Could you give the data below again, exactly and completely?

>>>>>

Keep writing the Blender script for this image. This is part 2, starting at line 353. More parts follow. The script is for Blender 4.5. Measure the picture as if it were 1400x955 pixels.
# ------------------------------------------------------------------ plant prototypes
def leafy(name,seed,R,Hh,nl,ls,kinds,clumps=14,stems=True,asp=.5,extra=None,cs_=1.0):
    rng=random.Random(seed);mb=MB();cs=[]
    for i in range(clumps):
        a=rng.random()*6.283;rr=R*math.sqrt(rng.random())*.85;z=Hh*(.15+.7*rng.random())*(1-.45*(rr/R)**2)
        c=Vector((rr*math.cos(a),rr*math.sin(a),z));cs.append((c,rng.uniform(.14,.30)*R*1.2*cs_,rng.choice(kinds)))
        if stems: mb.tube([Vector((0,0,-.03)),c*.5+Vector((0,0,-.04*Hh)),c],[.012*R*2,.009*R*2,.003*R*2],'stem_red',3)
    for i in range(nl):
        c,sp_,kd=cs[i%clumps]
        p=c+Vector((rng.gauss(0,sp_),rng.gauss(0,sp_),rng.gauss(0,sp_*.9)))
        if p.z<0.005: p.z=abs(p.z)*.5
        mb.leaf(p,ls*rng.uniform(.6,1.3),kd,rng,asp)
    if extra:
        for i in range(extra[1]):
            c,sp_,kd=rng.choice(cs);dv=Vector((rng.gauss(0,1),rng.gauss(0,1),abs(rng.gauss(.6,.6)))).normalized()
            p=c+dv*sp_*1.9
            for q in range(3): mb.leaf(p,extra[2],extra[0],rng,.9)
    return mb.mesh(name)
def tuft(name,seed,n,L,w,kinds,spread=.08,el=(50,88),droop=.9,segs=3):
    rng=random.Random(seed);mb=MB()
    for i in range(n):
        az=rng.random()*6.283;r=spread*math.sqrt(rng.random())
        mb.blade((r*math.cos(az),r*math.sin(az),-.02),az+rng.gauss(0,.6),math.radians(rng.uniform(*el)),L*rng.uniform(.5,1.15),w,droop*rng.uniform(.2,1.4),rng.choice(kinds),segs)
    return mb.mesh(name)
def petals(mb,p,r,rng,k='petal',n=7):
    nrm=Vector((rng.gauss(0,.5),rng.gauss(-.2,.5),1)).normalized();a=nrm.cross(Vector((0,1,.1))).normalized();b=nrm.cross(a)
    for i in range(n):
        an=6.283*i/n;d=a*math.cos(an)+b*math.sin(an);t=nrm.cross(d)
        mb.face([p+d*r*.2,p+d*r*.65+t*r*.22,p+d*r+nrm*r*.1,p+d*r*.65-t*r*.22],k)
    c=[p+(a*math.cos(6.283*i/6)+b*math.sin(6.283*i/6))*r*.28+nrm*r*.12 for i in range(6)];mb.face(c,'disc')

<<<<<

Response to this exercise:
Keep writing the Blender script for this image. This is part 2, starting at line 353. More parts follow. The script is for Blender 4.5. Measure the picture as if it were 1400x955 pixels.
# ------------------------------------------------------------------ plant prototypes
def leafy(name,seed,R,Hh,nl,ls,kinds,clumps=14,stems=True,asp=.5,extra=None,cs_=1.0):
    rng=random.Random(seed);mb=MB();cs=[]
    for i in range(clumps):
        a=rng.random()*6.283;rr=R*math.sqrt(rng.random())*.85;z=Hh*(.15+.7*rng.random())*(1-.45*(rr/R)**2)
        c=Vector((rr*math.cos(a),rr*math.sin(a),z));cs.append((c,rng.uniform(.14,.30)*R*1.2*cs_,rng.choice(kinds)))
        if stems: mb.tube([Vector((0,0,-.03)),c*.5+Vector((0,0,-.04*Hh)),c],[.012*R*2,.009*R*2,.003*R*2],'stem_red',3)
    for i in range(nl):
        c,sp_,kd=cs[i%clumps]
        p=c+Vector((rng.gauss(0,sp_),rng.gauss(0,sp_),rng.gauss(0,sp_*.9)))
        if p.z<0.005: p.z=abs(p.z)*.5
        mb.leaf(p,ls*rng.uniform(.6,1.3),kd,rng,asp)
    if extra:
        for i in range(extra[1]):
            c,sp_,kd=rng.choice(cs);dv=Vector((rng.gauss(0,1),rng.gauss(0,1),abs(rng.gauss(.6,.6)))).normalized()
            p=c+dv*sp_*1.9
            for q in range(3): mb.leaf(p,extra[2],extra[0],rng,.9)
    return mb.mesh(name)
def tuft(name,seed,n,L,w,kinds,spread=.08,el=(50,88),droop=.9,segs=3):
    rng=random.Random(seed);mb=MB()
    for i in range(n):
        az=rng.random()*6.283;r=spread*math.sqrt(rng.random())
        mb.blade((r*math.cos(az),r*math.sin(az),-.02),az+rng.gauss(0,.6),math.radians(rng.uniform(*el)),L*rng.uniform(.5,1.15),w,droop*rng.uniform(.2,1.4),rng.choice(kinds),segs)
    return mb.mesh(name)
def petals(mb,p,r,rng,k='petal',n=7):
    nrm=Vector((rng.gauss(0,.5),rng.gauss(-.2,.5),1)).normalized();a=nrm.cross(Vector((0,1,.1))).normalized();b=nrm.cross(a)
    for i in range(n):
        an=6.283*i/n;d=a*math.cos(an)+b*math.sin(an);t=nrm.cross(d)
        mb.face([p+d*r*.2,p+d*r*.65+t*r*.22,p+d*r+nrm*r*.1,p+d*r*.65-t*r*.22],k)
    c=[p+(a*math.cos(6.283*i/6)+b*math.sin(6.283*i/6))*r*.28+nrm*r*.12 for i in range(6)];mb.face(c,'disc')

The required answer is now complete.